The US solar power industry has received a significant endorsement from a top US financier who stated that the sector is moving rapidly to the point it will no longer need government support.
Speaking on Platt’s Energy Week, a specialist internet broadcast channel for the power industry, Jonathan Plowe, a managing director of Bank America Merrill Lynch underlined the declining price of solar panels as evidence of an industry take-up by consumers.
“We’re rapidly getting to the point where solar energy can survive on its own without government subsidies,”
Plowe told the programme. “One of the areas I think is most interesting in that space is distributed, or rooftop, solar.”
Plowe’s comments will be seen as a boost to an industry currently suffering adverse headlines following the bankruptcy of Solyndra, the Californian manufacturers of a revolutionary solar panel technology system, which received a £341.5m loan guarantee from the US Department of Energy in September 2009.
The collapse of Solyndra and its subsequent investigation by the FBI had led many in Washington to call for an end to central government support for the renewable energy sector including the scrapping of grants and tax incentives.
Plowe’s intervention comes at the same time as the Bank of America is set to launch two massive solar panels schemes which have provided a much needed boost to the industry.
The massive £1.6bn scheme known as Project Amp, part funded by another loan guarantee from the DoE in which the Bank of America is to provide an £0.89bn finance package for the scheme which aims to place 733 megawatts of solar panels on warehouse roofs across the US.
The second project also financed by the Bank of America called SolarStong would see solar panels appearing on military housing across the US.
While in the UK the result of Government initiatives aimed at encouraging solar panel take-up rooftops have also spawned controversy.
Many buildings have started to sprout large solar cell installations in a bid to benefit from the Government’s Feed In Tariff for schemes greater than 250 KwH, which had seen many organisations exploiting Government subsidies to install solar farms to reap the tariff.
The Government dropped the FIT from 29.3p per kWh to 8.5p on the 1st of August to deter the practice.

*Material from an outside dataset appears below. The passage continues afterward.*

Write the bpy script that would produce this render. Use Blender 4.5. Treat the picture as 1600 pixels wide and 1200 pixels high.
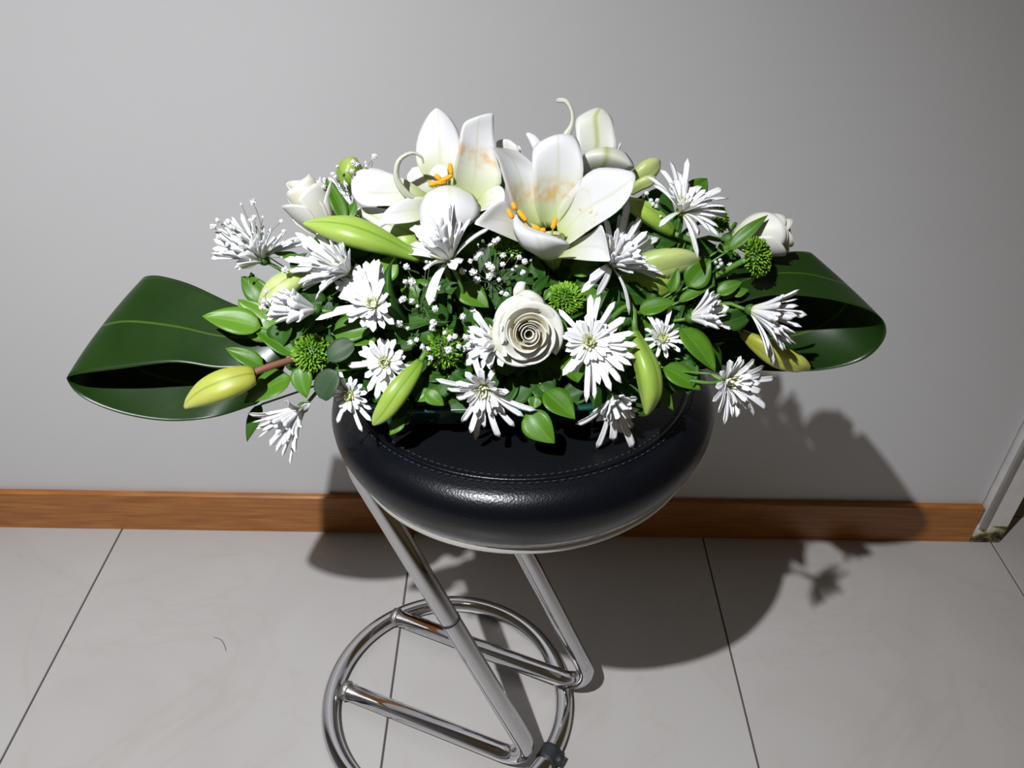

A move lamented by the International Director of Values for the Body Shop Paul McGreevy whose company has installed a 24 tennis court size solar panel on the roof of its headquarters.
“Whilst we understand the need to prevent commercial exploitation of the Feed In Tariffs, we are disappointed that large, self-funded scale installations like The Body Shop, entirely in keeping with the original intention of the initiative, have now reduced considerably in size, postponed or abandoned due to the increased investment.”
“We hope that the government will review again and extend the current Tariff, or at least consider different methodologies to assess the installations to make it more viable as it will be instrumental in reducing the price of solar panels, making it more affordable to more organisations and further encouraging local electricity generation.”